Southeastern Legal Foundation supports small business’s Supreme Court challenge against environmental overreach

[April 7, 2026]: Today, Southeastern Legal Foundation (SLF) filed an amicus brief supporting a small business’s Supreme Court petition challenging power grabs by the Environmental Protection Agency (EPA). Years ago, Congress instructed the EPA to create a program to phase out hydrofluorocarbons (HFCs), a common refrigerant found in air conditioners and refrigerators. But in doing so, it gave EPA broad authority to write its own laws however it wanted, threatening the very existence of small businesses like Choice Refrigerants.

SLF is urging the Supreme Court to intervene in this case because lower courts have allowed EPA to get away with this abuse for too long and have failed to hold Congress accountable for creating open-ended laws.

EPA relied on a law—the AIM Act—to justify granting certain allowances in the cap-and-trade program to a foreign competitor who imported a knock-off version of Choice’s proprietary HFC product, and to Choice’s former business partner, rather than to Choice Refrigerants itself.

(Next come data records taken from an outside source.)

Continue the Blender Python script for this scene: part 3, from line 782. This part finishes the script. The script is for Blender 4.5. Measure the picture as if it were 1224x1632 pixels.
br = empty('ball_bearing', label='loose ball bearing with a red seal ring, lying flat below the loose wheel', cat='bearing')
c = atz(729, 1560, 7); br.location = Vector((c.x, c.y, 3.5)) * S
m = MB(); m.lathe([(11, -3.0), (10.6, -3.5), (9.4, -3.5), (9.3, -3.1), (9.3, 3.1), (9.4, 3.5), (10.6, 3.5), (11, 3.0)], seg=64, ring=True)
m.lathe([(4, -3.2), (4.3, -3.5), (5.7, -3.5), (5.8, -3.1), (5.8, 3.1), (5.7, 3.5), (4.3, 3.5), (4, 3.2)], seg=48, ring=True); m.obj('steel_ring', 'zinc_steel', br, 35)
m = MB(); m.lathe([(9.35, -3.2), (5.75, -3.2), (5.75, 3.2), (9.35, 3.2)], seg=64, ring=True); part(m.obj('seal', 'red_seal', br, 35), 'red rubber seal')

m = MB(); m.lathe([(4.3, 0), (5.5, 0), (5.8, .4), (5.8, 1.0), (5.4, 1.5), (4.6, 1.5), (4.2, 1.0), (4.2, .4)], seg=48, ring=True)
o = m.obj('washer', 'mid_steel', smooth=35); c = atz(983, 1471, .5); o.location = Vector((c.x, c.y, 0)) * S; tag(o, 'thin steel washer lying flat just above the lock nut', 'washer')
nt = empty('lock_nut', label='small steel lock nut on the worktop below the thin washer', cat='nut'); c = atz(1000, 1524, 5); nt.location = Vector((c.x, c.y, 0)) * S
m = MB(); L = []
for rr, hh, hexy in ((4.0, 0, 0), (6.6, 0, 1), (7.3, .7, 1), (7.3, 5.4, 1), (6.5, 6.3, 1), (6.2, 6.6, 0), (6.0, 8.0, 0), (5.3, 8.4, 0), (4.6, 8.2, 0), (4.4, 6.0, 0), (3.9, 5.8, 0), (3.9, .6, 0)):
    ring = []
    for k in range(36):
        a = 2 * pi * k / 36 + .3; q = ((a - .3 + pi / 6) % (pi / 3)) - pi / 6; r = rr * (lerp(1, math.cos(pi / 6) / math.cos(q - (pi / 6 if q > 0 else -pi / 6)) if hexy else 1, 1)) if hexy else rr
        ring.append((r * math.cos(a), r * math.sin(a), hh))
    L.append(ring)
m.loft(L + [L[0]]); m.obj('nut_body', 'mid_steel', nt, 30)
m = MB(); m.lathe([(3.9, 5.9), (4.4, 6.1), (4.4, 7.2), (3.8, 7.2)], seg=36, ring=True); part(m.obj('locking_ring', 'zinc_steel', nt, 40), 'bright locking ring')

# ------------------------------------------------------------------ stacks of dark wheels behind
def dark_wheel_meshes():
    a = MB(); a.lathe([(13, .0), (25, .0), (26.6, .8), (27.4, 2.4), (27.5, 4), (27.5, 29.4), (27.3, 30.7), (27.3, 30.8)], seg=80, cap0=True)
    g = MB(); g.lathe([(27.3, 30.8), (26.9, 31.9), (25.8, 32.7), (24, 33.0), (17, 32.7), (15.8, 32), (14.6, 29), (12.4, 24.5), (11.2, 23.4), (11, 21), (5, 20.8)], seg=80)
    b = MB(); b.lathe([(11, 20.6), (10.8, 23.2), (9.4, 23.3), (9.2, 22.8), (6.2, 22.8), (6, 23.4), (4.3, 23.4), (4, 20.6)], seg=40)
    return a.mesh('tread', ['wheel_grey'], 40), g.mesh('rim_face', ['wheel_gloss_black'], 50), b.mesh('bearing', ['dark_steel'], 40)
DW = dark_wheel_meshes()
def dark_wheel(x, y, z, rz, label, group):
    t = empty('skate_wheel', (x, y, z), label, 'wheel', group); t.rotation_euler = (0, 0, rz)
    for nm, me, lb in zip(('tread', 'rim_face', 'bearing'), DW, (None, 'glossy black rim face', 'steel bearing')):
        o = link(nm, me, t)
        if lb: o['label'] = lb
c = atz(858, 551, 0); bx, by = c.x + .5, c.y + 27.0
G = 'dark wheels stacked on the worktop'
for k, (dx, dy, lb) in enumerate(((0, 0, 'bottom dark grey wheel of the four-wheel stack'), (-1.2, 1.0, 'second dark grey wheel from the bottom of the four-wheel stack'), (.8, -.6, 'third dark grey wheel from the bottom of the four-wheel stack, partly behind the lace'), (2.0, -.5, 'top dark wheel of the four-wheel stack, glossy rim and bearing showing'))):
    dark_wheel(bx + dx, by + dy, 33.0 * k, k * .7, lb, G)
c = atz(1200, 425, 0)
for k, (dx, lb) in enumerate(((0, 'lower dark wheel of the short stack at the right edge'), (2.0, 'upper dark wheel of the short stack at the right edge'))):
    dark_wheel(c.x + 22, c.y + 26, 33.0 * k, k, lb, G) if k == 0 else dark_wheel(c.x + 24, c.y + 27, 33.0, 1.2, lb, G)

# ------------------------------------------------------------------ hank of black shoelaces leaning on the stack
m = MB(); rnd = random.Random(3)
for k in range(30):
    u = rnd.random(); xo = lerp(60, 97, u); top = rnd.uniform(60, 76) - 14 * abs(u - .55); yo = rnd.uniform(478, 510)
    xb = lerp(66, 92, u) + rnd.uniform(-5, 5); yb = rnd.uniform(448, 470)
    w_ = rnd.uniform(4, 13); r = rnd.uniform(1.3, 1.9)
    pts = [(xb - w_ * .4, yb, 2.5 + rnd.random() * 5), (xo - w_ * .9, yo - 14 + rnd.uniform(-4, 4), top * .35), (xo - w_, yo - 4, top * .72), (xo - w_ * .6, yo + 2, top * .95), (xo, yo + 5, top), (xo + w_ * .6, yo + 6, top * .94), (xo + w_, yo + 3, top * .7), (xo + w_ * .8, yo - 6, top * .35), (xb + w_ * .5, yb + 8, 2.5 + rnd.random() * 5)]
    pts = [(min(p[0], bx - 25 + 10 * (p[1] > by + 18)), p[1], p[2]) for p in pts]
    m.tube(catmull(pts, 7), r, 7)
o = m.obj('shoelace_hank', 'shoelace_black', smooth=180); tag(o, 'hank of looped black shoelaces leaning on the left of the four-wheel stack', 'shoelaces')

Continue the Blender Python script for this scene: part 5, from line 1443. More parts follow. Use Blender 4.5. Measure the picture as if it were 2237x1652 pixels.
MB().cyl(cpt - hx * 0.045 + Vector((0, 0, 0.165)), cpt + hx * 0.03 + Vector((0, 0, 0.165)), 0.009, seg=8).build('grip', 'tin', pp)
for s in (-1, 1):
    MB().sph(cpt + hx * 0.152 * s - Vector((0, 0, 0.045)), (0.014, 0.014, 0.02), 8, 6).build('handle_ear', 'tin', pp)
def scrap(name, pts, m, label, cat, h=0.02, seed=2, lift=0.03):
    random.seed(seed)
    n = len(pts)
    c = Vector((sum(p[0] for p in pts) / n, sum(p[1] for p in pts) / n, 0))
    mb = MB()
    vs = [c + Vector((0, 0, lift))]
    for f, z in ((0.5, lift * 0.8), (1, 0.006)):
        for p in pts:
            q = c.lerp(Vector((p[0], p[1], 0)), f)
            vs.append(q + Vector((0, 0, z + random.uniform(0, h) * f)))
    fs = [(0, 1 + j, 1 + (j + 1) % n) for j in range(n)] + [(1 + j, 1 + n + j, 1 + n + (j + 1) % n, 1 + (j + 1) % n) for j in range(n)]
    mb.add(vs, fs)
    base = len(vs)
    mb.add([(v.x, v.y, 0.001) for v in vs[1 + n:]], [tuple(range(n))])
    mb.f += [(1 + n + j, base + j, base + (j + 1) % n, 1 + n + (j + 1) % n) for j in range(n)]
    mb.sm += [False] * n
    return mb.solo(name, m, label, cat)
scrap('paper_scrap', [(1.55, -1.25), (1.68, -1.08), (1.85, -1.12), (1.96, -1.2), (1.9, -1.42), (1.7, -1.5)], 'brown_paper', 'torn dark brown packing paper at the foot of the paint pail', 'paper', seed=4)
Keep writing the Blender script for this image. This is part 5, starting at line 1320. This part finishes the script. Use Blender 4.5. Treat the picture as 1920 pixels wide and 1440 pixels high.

Yet when Choice Refrigerants challenged EPA, the D.C. Circuit Court relied on a different law—the Clean Air Act—to assume that Congress meant to include certain language in the AIM Act giving EPA broad authority to enact its overreaching program.

As SLF explains in its brief, courts should never be in the business of presuming congressional intent and should instead look at the text of the law to determine its meaning. And when looking at the text, it is clear that EPA does not have as much power as it thinks it has.